You want AI to make your climate strategy uncomfortable but honest, not comforting and fragile.

4. Engage Locally Where Politics Are More Stable

Federal politics swing, but states, cities, and regions often move more steadily.

  • Many US states now have statutory clean energy targets.
  • Cities commit to 100% renewable electricity and build long‑term plans with utilities.
  • Regional transmission organizations push grid upgrades that outlast elections.

If you’re worried about national labs being pulled off course, deepen relationships with regional universities, local research institutes, and municipal utilities. They’re usually less attractive targets for political theater and more accessible collaborators for pilots and demonstration projects.


Why We Can’t Treat This As Just Another Culture-War Skirmish

Attacks on places like NREL aren’t just about names or logos. They’re about whether evidence has any authority in energy policy.

If you let anti-science politics successfully sideline one of the world’s leading renewable energy labs, you’re signaling that nothing is safe – not grid modeling, not emissions accounting, not climate risk disclosure.

The irony is that the market has already moved. Solar and wind are now the cheapest new power in most of the world. Storage is scaling. EVs are surging. AI is making renewables more predictable and grids more flexible.

Sabotaging a lab doesn’t stop that trend; it just makes it sloppier, slower, and more unequal, because only the biggest players will have the resources to rebuild the analytical capacity that public labs used to provide for everyone.

If you care about:

  • A stable playing field for clean energy
  • Reliable data feeding your AI and planning tools
  • Fair access to green technology insights beyond the largest corporations

…then you have a stake in defending institutions like NREL from being hollowed out or rebranded into irrelevance.

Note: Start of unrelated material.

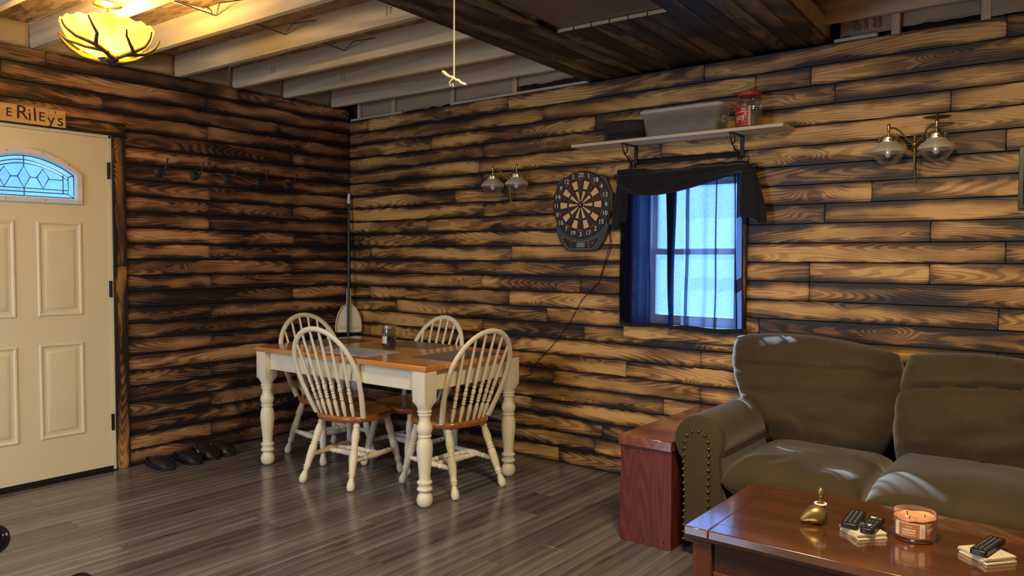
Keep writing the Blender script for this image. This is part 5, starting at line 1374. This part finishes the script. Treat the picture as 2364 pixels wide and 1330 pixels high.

So the question for 2025 isn’t whether we’re living in a Simpsons episode. The question is whether we’re willing to act like adults when it counts: funding science, defending it from bad‑faith attacks, and building green technology strategies that are stronger than the latest headline.

For companies, cities, and teams working on climate right now, the next smart move is simple: audit how dependent your plans are on federal stability, then deliberately diversify. If you’d like a structured way to sanity‑check your green technology roadmap against political risk, now’s the time to build it, not after the next lab renaming story hits the news.